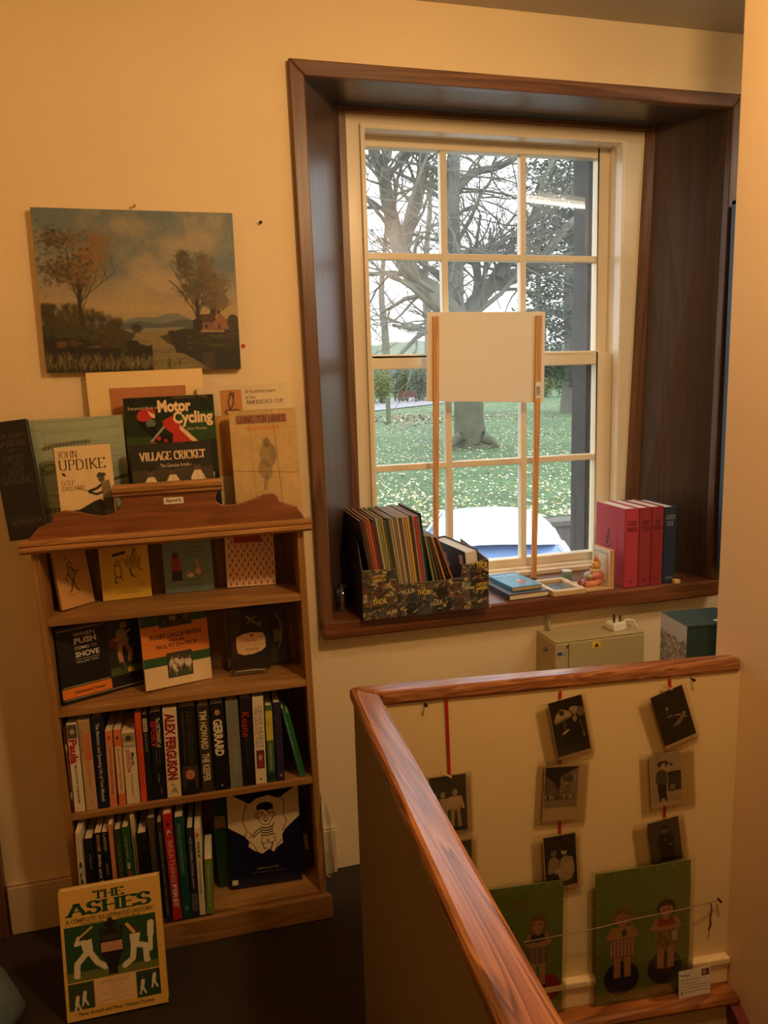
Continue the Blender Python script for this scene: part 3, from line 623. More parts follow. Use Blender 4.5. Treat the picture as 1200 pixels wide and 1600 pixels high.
for i, (px, Y, w, h, k) in enumerate(hz):
    x = onY(px, 600, Y).x; p = Vector((x, Y, groundZ(Y))); rr = random.Random(60+i)
    s = thing('garden_shrub', NM[i]+', beyond the lawn', 'shrub', Matrix.Translation(p), 'shrubs along the far hedge')
    m = MB()
    for q in range(7): a = q*.9; m.tube([(0, 0, -.1), (math.cos(a)*.5, math.sin(a)*.4, h*.5), (math.cos(a)*1.0, math.sin(a)*.8, h*.9)], [.06, .04, .015], 5)
    m.build('stems', M_bark, s); foliage((0, 0, h*.5), (w*.47, w*.36, h*.55), 1500, .12, rr).build('foliage', GREENS[k], s)
# far wooded hill closing the view
m = MB(); rr = random.Random(9); pts = [(x, 130+8*mnoise.noise(Vector((x*.02, 0, 0))), 5.5+2.2*mnoise.noise(Vector((x*.05, 1, 0)))+1.2*mnoise.noise(Vector((x*.21, 4, 0)))) for x in range(-60, 200, 3)]
for (a, b, h), (c, d, k) in zip(pts[:-1], pts[1:]): m.quad((a, b, 0), (c, d, 0), (c, d, k), (a, b, h)); m.quad((a, b, h), (c, d, k), (c, d+40, k+5), (a, b+40, h+5))
struct(m.build('ground_hill', mat('far_woodland', S(98, 112, 92), .95, vary=.3, scale=.4)))
# bench, post, banner on its pole
M_bench = mat('bench_wood', S(96, 58, 48), .8, vary=.15)
p = onG(637, 629); Y = p.y; k = 28*(p-CAM).dot(FWD)/FPX
b = thing('park_bench', 'brown wooden park bench beyond the path, seen small at the left of the lawn', 'bench', Matrix.Translation(p) @ Matrix.Rotation(-.25, 4, 'Z') @ Matrix.Scale(k/1.6, 4))
for x in (-.75, .75):
    MB().box(x-.04, x+.04, -.05, .03, 0, .62).build('leg', M_bench, b); MB().box(x-.04, x+.04, .42, .5, 0, .8).build('leg', M_bench, b); MB().box(x-.045, x+.045, -.08, .5, .6, .66).build('armrest', M_bench, b)
MB().box(-.04, .04, -.05, .03, 0, .42).build('leg', M_bench, b); MB().box(-.04, .04, .4, .46, 0, .42).build('leg', M_bench, b)
m = MB(); [m.box(-.78, .78, .02+.12*q, .12+.12*q, .40, .44) for q in range(4)]; m.build('seat', M_bench, b)
m = MB(); m.prism([(-.78, .5), (.78, .5), (.78, .86), (.45, .98), (0, 1.04), (-.45, .98), (-.78, .86)], .46, .5); m.build('backrest', M_bench, b)
p = onG(607, 662); m = MB(); hgt = 42*(p-CAM).dot(FWD)/FPX; m.tube([(0, 0, -.1), (.01, 0, hgt*.96), (.01, 0, hgt)], [.12, .115, .05], 8)
o = m.build('bollard_post', mat('weathered_post', S(92, 104, 76), .9, vary=.2)); o.location = p; tag(o, 'weathered wooden post standing on the lawn in front of the path', 'post')
p = onG(618, 626); b = thing('banner_pole', 'dark pole carrying a pale blue banner behind the path', 'banner', Matrix.Translation(p)); k = (p-CAM).dot(FWD)/FPX
MB().tube([(0, 0, -.1), (0, 0, 66*k)], [1.4*k, 1.1*k], 8).build('pole', mat('dark_pole', S(46, 56, 70), .6), b)
m = MB(); m.prism([(-4*k, 16*k), (6*k, 16*k), (4*k, 52*k), (-3*k, 60*k)], -.9*k, -.6*k-.9*k); m.build('banner', mat('banner_cloth', S(112, 128, 160), .8, vary=.1), b)
MB().box(-2*k, 2*k, -2.6*k, -2.2*k, 27*k, 33*k).build('notice', mat('notice_white', S(225, 228, 235), .6), b)
# parked white car, seen from behind and above
YC = 7.6; xc = onY(778, 850, YC).x
car = thing('parked_car', 'white car parked just outside below the window', 'car', Matrix.Translation((xc, YC, -1.47)) @ Matrix.Rotation(-.32, 4, 'Z'))
M_car = mat('white_car_paint', S(240, 242, 244), .25, vary=.0, coat=.6); M_cg = mat('car_glass', S(104, 134, 176), .08, vary=0, spec=.8); M_tyre = mat('tyre_rubber', S(30, 30, 32), .8)  # car glass has the reflected sky put into its blue base colour
def loft(m, secs, seg_fn):
    n = len(secs[0]); i0 = len(m.v)
    for s_ in secs: m.v += s_
    for a in range(len(secs)-1):
        for j in range(n-1): m.f.append((i0+a*n+j, i0+a*n+j+1, i0+(a+1)*n+j+1, i0+(a+1)*n+j)); m.mi.append(0)
def sect(y, hw, zt, zb, rnd_=.5, n=17):
    out = []
    for j in range(n):
        t = PI*j/(n-1); c = math.cos(t); s_ = math.sin(t); out.append((-hw*math.copysign(abs(c)**rnd_, c), y, zb+(zt-zb)*(s_**rnd_ if s_ > 0 else 0)))
    return out
m = MB(); loft(m, [sect(-1.95, .62, .55, .3), sect(-1.9, .80, .80, .25), sect(-1.5, .86, .93, .22), sect(-.8, .88, .98, .2), sect(0, .88, .98, .2), sect(1.0, .88, .97, .2), sect(1.8, .86, .9, .22), sect(2.25, .78, .74, .28), sect(2.3, .6, .5, .3)], None); m.build('body', M_car, car, smooth=True)
def roofsec(y, hw, zt, zb, n=19): return sect(y, hw, zt, zb, .85, n)
m = MB(); loft(m, [roofsec(-.68, .30, 1.345, 1.335), roofsec(-.62, .50, 1.385, 1.325), roofsec(-.45, .62, 1.425, 1.285), roofsec(-.1, .66, 1.46, 1.27), roofsec(.4, .67, 1.475, 1.27), roofsec(1.0, .65, 1.455, 1.27), roofsec(1.4, .58, 1.40, 1.29), roofsec(1.6, .4, 1.36, 1.32)], None); m.build('roof', M_car, car, smooth=True)
m = MB(); m.hexa([(-.80, -1.22, .95), (.80, -1.22, .95), (.80, 1.95, .93), (-.80, 1.95, .93), (-.56, -.56, 1.31), (.56, -.56, 1.31), (.56, 1.5, 1.31), (-.56, 1.5, 1.31)]); m.build('windscreen', M_cg, car, bevel=.03)
for x in (-1, 1):
    m = MB(); [MB().tube(q, [.035, .03], 6).build('pillar', M_car, car) for q in ([(x*.83, -1.25, .93), (x*.6, -.55, 1.33)], [(x*.83, 1.95, .92), (x*.57, 1.5, 1.33)], [(x*.82, .3, .96), (x*.64, .3, 1.31)])]
    for y in (-1.25, 1.4):
        m = MB(); m.tube([(x*.70, y, .31), (x*.88, y, .31)], .31, 20); m.build('wheel', M_tyre, car)
MB().tube([(-.35, -1.2, .98), (.28, -.86, 1.17)], .012, 6).build('wiper', M_tyre, car)
# ------------------------------------------------------------------ bookcase
BYAW, BROLL = -.041, .015
bx = Vector((math.cos(BYAW)*math.cos(BROLL), math.sin(BYAW)*math.cos(BROLL), BROLL)).normalized()
by = Vector((-math.sin(BYAW), math.cos(BYAW), 0)); bz = bx.cross(by).normalized(); by = bz.cross(bx)
BO = Vector((-.358, 1.972, -.006)); BM = pose(BO, bx, by, bz); BI = BM.inverted()
BW, BD = .669, .172
SH = [.080, .428, .714, .955]         # tops of the four shelves
M_pine = wood('bookcase_pine', S(138, 98, 50), S(168, 124, 70), 'X', rough=.5, ring=8, stretch=14, fine=.15)
M_pineZ = wood('bookcase_pine_upright', S(138, 98, 50), S(168, 124, 70), 'Z', rough=.5, ring=8, stretch=14, fine=.15)
M_pinel = wood('bookcase_moulding_pine', S(150, 104, 54), S(182, 132, 76), 'X', rough=.45, ring=10, stretch=14, knots=True)
bc = thing('bookcase', 'small pine bookcase with a carved pediment standing under the painting', 'bookcase', BM)
for x0 in (0, BW-.018): MB().box(x0, x0+.018, 0, BD, 0, 1.128).build('side_panel', M_pineZ, bc, bevel=.0015)
MB().box(.018, BW-.018, BD-.008, BD, .02, 1.128).build('back_panel', wood('bookcase_back', S(100, 68, 34), S(122, 84, 46), 'Z', rough=.6, ring=8, stretch=14), bc)
for z in SH: MB().box(.018, BW-.018, .001, BD-.008, z-.018, z).build('shelf', M_pine, bc, bevel=.0015)
MB().prism([(-.014, 0), (BW+.014, 0), (BW+.014, .062), (BW+.004, .072), (-.004, .072), (-.014, .062)], -.018, .0).build('plinth', M_pine, bc, bevel=.003)
m = MB(); m.box(-.012, BW+.012, -.020, BD, 1.128, 1.150); m.build('top_board', M_pinel, bc, bevel=.003)
prof = [(-.006, 1.126), (-.020, 1.130), (-.027, 1.136), (-.027, 1.142), (-.022, 1.146), (-.026, 1.150), (-.026, 1.157), (-.018, 1.161), (-.006, 1.161)]
m = MB(); n = len(prof)
for x in (-.02, BW+.02): m.v += [(x, a, b) for a, b in prof]
for k in range(n): l = (k+1) % n; m.f.append((k, n+k, n+l, l)); m.mi.append(0)
m.f.append(tuple(range(n))); m.f.append(tuple(range(2*n-1, n-1, -1))); m.mi += [0, 0]
m.build('cornice', M_pinel, bc)
def bc_front(px, py, y=0):           # pixel on a plane parallel to the case's front -> (x, z) in the case's frame
    p = BI @ onP(px, py, BM @ Vector((0, y, 0)), by); return p.x, p.z
cA = crop(0, 560, 2.5)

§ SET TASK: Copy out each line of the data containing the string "from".

§ EXERCISE ANSWER:
Continue the Blender Python script for this scene: part 3, from line 623. More parts follow. Use Blender 4.5. Treat the picture as 1200 pixels wide and 1600 pixels high.
# parked white car, seen from behind and above